• Set problem
All of the data needs to be repeated exactly.

(Scripts that build scenes)
* * *

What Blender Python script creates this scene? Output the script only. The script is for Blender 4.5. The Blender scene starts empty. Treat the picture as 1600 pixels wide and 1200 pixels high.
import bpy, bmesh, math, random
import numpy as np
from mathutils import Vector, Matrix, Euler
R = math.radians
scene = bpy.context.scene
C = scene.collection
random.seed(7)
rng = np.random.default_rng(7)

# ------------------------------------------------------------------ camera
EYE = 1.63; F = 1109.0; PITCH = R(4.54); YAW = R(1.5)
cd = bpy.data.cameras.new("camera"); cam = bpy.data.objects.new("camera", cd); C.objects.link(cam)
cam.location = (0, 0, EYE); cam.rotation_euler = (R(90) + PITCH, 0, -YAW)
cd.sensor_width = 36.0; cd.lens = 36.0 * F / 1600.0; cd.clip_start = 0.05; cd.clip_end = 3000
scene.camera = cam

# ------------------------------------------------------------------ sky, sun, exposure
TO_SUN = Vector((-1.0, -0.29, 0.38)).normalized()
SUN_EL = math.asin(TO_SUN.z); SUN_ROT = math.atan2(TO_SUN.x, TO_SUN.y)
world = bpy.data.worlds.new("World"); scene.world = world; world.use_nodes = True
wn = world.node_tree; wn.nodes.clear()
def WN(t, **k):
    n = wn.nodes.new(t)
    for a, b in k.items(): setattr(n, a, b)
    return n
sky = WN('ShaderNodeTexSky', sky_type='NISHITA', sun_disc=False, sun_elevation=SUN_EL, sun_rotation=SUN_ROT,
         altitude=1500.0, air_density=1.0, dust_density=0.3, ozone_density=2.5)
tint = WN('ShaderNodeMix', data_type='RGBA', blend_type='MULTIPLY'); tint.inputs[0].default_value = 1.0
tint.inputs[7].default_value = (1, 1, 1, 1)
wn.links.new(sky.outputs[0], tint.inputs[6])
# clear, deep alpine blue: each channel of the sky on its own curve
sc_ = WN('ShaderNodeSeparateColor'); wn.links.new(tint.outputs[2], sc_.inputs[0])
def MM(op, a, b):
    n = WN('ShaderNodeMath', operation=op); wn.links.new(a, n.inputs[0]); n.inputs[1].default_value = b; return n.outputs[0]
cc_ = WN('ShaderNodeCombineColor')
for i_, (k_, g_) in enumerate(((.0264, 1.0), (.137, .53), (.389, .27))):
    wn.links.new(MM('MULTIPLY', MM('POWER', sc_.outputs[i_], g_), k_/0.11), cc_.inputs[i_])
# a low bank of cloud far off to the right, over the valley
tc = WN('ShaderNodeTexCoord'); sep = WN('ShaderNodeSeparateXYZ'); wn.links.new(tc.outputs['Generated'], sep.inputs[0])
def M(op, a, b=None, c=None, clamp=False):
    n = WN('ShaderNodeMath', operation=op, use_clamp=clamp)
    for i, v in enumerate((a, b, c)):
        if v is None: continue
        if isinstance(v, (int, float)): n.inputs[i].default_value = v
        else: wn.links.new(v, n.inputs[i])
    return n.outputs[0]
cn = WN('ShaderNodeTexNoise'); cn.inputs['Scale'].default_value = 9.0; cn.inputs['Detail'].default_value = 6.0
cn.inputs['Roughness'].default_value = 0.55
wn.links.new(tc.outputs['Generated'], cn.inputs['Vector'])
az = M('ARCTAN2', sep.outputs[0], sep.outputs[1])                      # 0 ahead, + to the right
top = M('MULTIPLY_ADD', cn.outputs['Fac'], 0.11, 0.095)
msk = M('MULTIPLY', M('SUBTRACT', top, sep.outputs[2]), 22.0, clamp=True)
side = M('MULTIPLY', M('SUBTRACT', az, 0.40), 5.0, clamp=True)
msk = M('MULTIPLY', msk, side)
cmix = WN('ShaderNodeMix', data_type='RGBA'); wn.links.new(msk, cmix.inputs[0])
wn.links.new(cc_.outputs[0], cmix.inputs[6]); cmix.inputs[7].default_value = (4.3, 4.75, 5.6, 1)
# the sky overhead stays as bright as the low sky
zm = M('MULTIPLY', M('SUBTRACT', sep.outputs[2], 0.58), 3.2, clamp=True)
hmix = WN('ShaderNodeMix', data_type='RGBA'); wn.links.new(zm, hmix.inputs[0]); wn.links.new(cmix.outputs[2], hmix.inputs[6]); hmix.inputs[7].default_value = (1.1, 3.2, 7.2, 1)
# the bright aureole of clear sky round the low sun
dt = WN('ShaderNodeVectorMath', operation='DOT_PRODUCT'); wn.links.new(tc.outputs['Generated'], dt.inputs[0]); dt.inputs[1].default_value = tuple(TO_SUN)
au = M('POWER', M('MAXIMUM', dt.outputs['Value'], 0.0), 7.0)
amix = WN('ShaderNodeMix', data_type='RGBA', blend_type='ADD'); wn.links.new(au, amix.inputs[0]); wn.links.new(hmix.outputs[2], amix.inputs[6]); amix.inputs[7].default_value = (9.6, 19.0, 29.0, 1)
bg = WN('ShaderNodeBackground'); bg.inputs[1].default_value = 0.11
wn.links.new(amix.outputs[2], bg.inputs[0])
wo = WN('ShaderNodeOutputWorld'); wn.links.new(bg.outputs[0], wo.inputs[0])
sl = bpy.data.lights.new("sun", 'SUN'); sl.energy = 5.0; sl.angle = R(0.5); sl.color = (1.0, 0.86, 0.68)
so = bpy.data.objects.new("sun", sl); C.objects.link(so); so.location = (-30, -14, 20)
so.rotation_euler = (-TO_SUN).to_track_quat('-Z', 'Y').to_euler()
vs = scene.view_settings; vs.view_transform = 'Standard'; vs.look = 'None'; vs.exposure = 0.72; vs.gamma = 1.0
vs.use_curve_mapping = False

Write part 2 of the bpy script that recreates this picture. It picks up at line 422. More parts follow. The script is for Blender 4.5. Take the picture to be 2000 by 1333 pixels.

* * *

• Solution to this task
What Blender Python script creates this scene? Output the script only. The script is for Blender 4.5. The Blender scene starts empty. Treat the picture as 1600 pixels wide and 1200 pixels high.
import bpy, bmesh, math, random
import numpy as np
from mathutils import Vector, Matrix, Euler
R = math.radians
scene = bpy.context.scene
C = scene.collection
random.seed(7)
rng = np.random.default_rng(7)

# ------------------------------------------------------------------ camera
EYE = 1.63; F = 1109.0; PITCH = R(4.54); YAW = R(1.5)
cd = bpy.data.cameras.new("camera"); cam = bpy.data.objects.new("camera", cd); C.objects.link(cam)
cam.location = (0, 0, EYE); cam.rotation_euler = (R(90) + PITCH, 0, -YAW)
cd.sensor_width = 36.0; cd.lens = 36.0 * F / 1600.0; cd.clip_start = 0.05; cd.clip_end = 3000
scene.camera = cam

# ------------------------------------------------------------------ sky, sun, exposure
TO_SUN = Vector((-1.0, -0.29, 0.38)).normalized()
SUN_EL = math.asin(TO_SUN.z); SUN_ROT = math.atan2(TO_SUN.x, TO_SUN.y)
world = bpy.data.worlds.new("World"); scene.world = world; world.use_nodes = True
wn = world.node_tree; wn.nodes.clear()
def WN(t, **k):
    n = wn.nodes.new(t)
    for a, b in k.items(): setattr(n, a, b)
    return n
sky = WN('ShaderNodeTexSky', sky_type='NISHITA', sun_disc=False, sun_elevation=SUN_EL, sun_rotation=SUN_ROT,
         altitude=1500.0, air_density=1.0, dust_density=0.3, ozone_density=2.5)
tint = WN('ShaderNodeMix', data_type='RGBA', blend_type='MULTIPLY'); tint.inputs[0].default_value = 1.0
tint.inputs[7].default_value = (1, 1, 1, 1)
wn.links.new(sky.outputs[0], tint.inputs[6])
# clear, deep alpine blue: each channel of the sky on its own curve
sc_ = WN('ShaderNodeSeparateColor'); wn.links.new(tint.outputs[2], sc_.inputs[0])
def MM(op, a, b):
    n = WN('ShaderNodeMath', operation=op); wn.links.new(a, n.inputs[0]); n.inputs[1].default_value = b; return n.outputs[0]
cc_ = WN('ShaderNodeCombineColor')
for i_, (k_, g_) in enumerate(((.0264, 1.0), (.137, .53), (.389, .27))):
    wn.links.new(MM('MULTIPLY', MM('POWER', sc_.outputs[i_], g_), k_/0.11), cc_.inputs[i_])
# a low bank of cloud far off to the right, over the valley
tc = WN('ShaderNodeTexCoord'); sep = WN('ShaderNodeSeparateXYZ'); wn.links.new(tc.outputs['Generated'], sep.inputs[0])
def M(op, a, b=None, c=None, clamp=False):
    n = WN('ShaderNodeMath', operation=op, use_clamp=clamp)
    for i, v in enumerate((a, b, c)):
        if v is None: continue
        if isinstance(v, (int, float)): n.inputs[i].default_value = v
        else: wn.links.new(v, n.inputs[i])
    return n.outputs[0]
cn = WN('ShaderNodeTexNoise'); cn.inputs['Scale'].default_value = 9.0; cn.inputs['Detail'].default_value = 6.0
cn.inputs['Roughness'].default_value = 0.55
wn.links.new(tc.outputs['Generated'], cn.inputs['Vector'])
az = M('ARCTAN2', sep.outputs[0], sep.outputs[1])                      # 0 ahead, + to the right
top = M('MULTIPLY_ADD', cn.outputs['Fac'], 0.11, 0.095)
msk = M('MULTIPLY', M('SUBTRACT', top, sep.outputs[2]), 22.0, clamp=True)
side = M('MULTIPLY', M('SUBTRACT', az, 0.40), 5.0, clamp=True)
msk = M('MULTIPLY', msk, side)
cmix = WN('ShaderNodeMix', data_type='RGBA'); wn.links.new(msk, cmix.inputs[0])
wn.links.new(cc_.outputs[0], cmix.inputs[6]); cmix.inputs[7].default_value = (4.3, 4.75, 5.6, 1)
# the sky overhead stays as bright as the low sky
zm = M('MULTIPLY', M('SUBTRACT', sep.outputs[2], 0.58), 3.2, clamp=True)
hmix = WN('ShaderNodeMix', data_type='RGBA'); wn.links.new(zm, hmix.inputs[0]); wn.links.new(cmix.outputs[2], hmix.inputs[6]); hmix.inputs[7].default_value = (1.1, 3.2, 7.2, 1)
# the bright aureole of clear sky round the low sun
dt = WN('ShaderNodeVectorMath', operation='DOT_PRODUCT'); wn.links.new(tc.outputs['Generated'], dt.inputs[0]); dt.inputs[1].default_value = tuple(TO_SUN)
au = M('POWER', M('MAXIMUM', dt.outputs['Value'], 0.0), 7.0)
amix = WN('ShaderNodeMix', data_type='RGBA', blend_type='ADD'); wn.links.new(au, amix.inputs[0]); wn.links.new(hmix.outputs[2], amix.inputs[6]); amix.inputs[7].default_value = (9.6, 19.0, 29.0, 1)
bg = WN('ShaderNodeBackground'); bg.inputs[1].default_value = 0.11
wn.links.new(amix.outputs[2], bg.inputs[0])
wo = WN('ShaderNodeOutputWorld'); wn.links.new(bg.outputs[0], wo.inputs[0])
sl = bpy.data.lights.new("sun", 'SUN'); sl.energy = 5.0; sl.angle = R(0.5); sl.color = (1.0, 0.86, 0.68)
so = bpy.data.objects.new("sun", sl); C.objects.link(so); so.location = (-30, -14, 20)
so.rotation_euler = (-TO_SUN).to_track_quat('-Z', 'Y').to_euler()
vs = scene.view_settings; vs.view_transform = 'Standard'; vs.look = 'None'; vs.exposure = 0.72; vs.gamma = 1.0
vs.use_curve_mapping = False

Write part 2 of the bpy script that recreates this picture. It picks up at line 422. More parts follow. The script is for Blender 4.5. Take the picture to be 2000 by 1333 pixels.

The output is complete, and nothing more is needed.